Tensions attendues en cas d'hiver rigoureux
Ces découvertes relancent les inquiétudes sur les risques de black-out électrique en Belgique. Le pays a connu, durant l'hiver 2011, un niveau de charge (consommation) maximale d'un peu plus de 13.800 MW pour une capacité maximale de production installée de 15.400 MW. Sachant que la capacité des réacteurs de Tihange 2 et Doel 3 est de 1.000 MW pour chacun, la mise à l'arrêt de l'un des deux, voire des deux, pourrait mettre la Belgique dans une situation de pénurie d'approvisionnement, en cas d'hiver très rigoureux, affirme l'agence de presse Belga, en s'appuyant sur des déclarations du gestionnaire du réseau électrique belge Elia.

"La capacité maximale d'importation d'électricité depuis l'étranger est de 3.500 MW", explique-t-on chez Elia. Si l'hiver prochain devait être rigoureux et prolongé, et que les pays voisins ne pouvaient pas exporter leur électricité, la Belgique ferait alors face à un problème d'approvisionnement. "On ne peut donc se passer de la capacité apportée par les centrales de Doel 3 ou de Tihange 2, même durant un hiver assez doux. Et ce problème sera encore accentué en 2015 lorsque les centrales nucléaires de Doel 1 et 2 seront mises à l'arrêt et que l'on perdra près de 900 MW supplémentaires", souligne Elia.

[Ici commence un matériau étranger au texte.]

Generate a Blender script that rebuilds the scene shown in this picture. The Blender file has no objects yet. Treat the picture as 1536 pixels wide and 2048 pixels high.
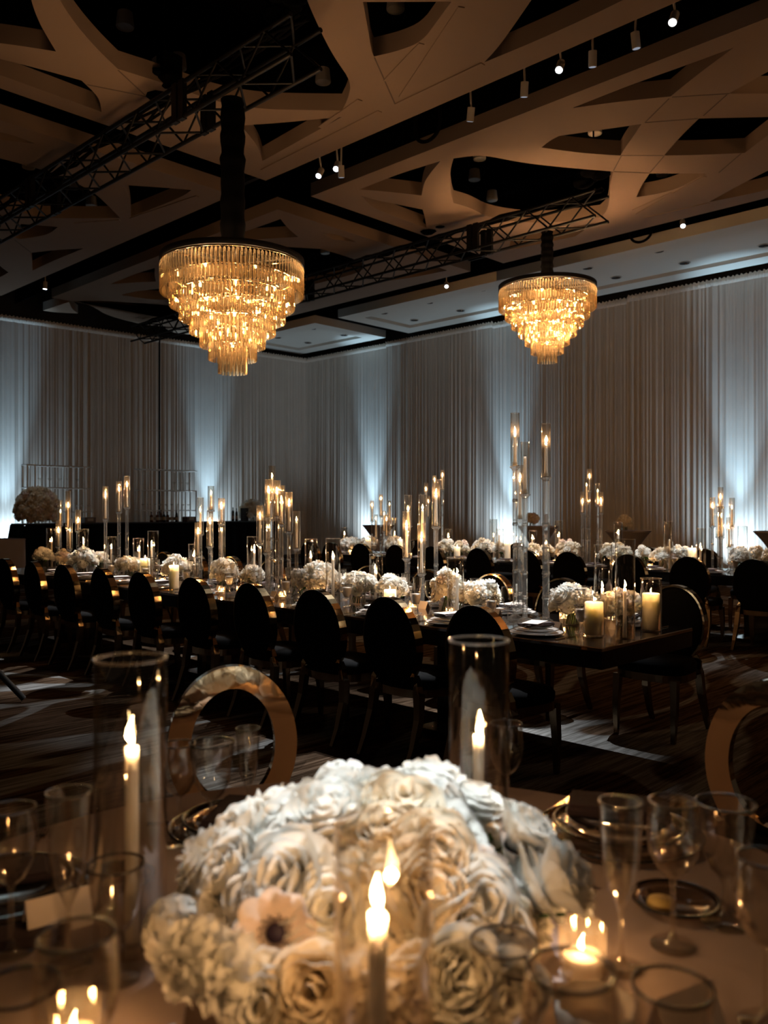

La Commission de Régulation de l'Electricité et du Gaz (Creg) plaide, elle, pour une réduction de la demande d'électricité, pour davantage d'investissements dans les capacités de production et pour le prolongement de la vie des centrales électriques existantes, dont les centrales nucléaires. Le débat est d'autant plus vif qu'il ne date pas de cet été en Belgique. Début mai, un rapport intermédiaire du secrétaire d'Etat à l'énergie Melchior Wathelet, dévoilé par la presse belge, créait la sensation en soulignant des risques de black-out électrique.

Des risques de pénurie évoqués dès mai dans un rapport
La Belgique pourrait connaître une pénurie en électricité dès 2014, affirmait ce rapport, avant même la fermeture des premiers réacteurs, envisagée en 2015, dans le cadre de la sortie du nucléaire décidée par le pays. Le manque de capacités oscillerait entre 800 et 2.000 mégawatts - sur une production totale de près de 16.000 mégawatts - en cas de fermeture de trois centrales électriques au gaz, fermetures d'ores et déjà envisagées.
Le déficit pourrait grimper à près de 4.000 mégawatts après 2015 en cas d'application de la loi de sortie du nucléaire, estimaient les experts de l'administration de l'énergie. Précision : ce rapport ne prenait en compte que les productions certaines, excluant le solaire et l'éolien, et tablait sur une absence d'importations d'électricité. En amputant tout de suite de 2.000 MW le parc belge, les défauts découverts sur les cuves de Tihange 2 et Doel 3 posent le problème dès cet hiver.

Les autorités de sûreté nucléaire des autres pays européens concernés par ces risques de fissures sur des cuves se réunissent le 16 août à Bruxelles sur ce sujet. Le fabricant néerlandais soupçonné d'avoir livré des cuves présentant des défauts de fabrication aurait en effet équipé une vingtaine d'autres réacteurs dans le monde, dont la moitié aux Etats-Unis et l'autre en Europe (Espagne, Suisse, Suède, Pays Bas). L'Allemagne, un temps évoquée, a démenti. La France n'est pas touchée puisque les cuves des 58 réacteurs hexagonaux ont été fabriquées à Chalon sur Saône par Creusot Loire, intégré dorénavant dans Areva. Et qu'elles ont été contrôlées dès leur fabrication, souligne l'Agence de sûreté nucléaire française.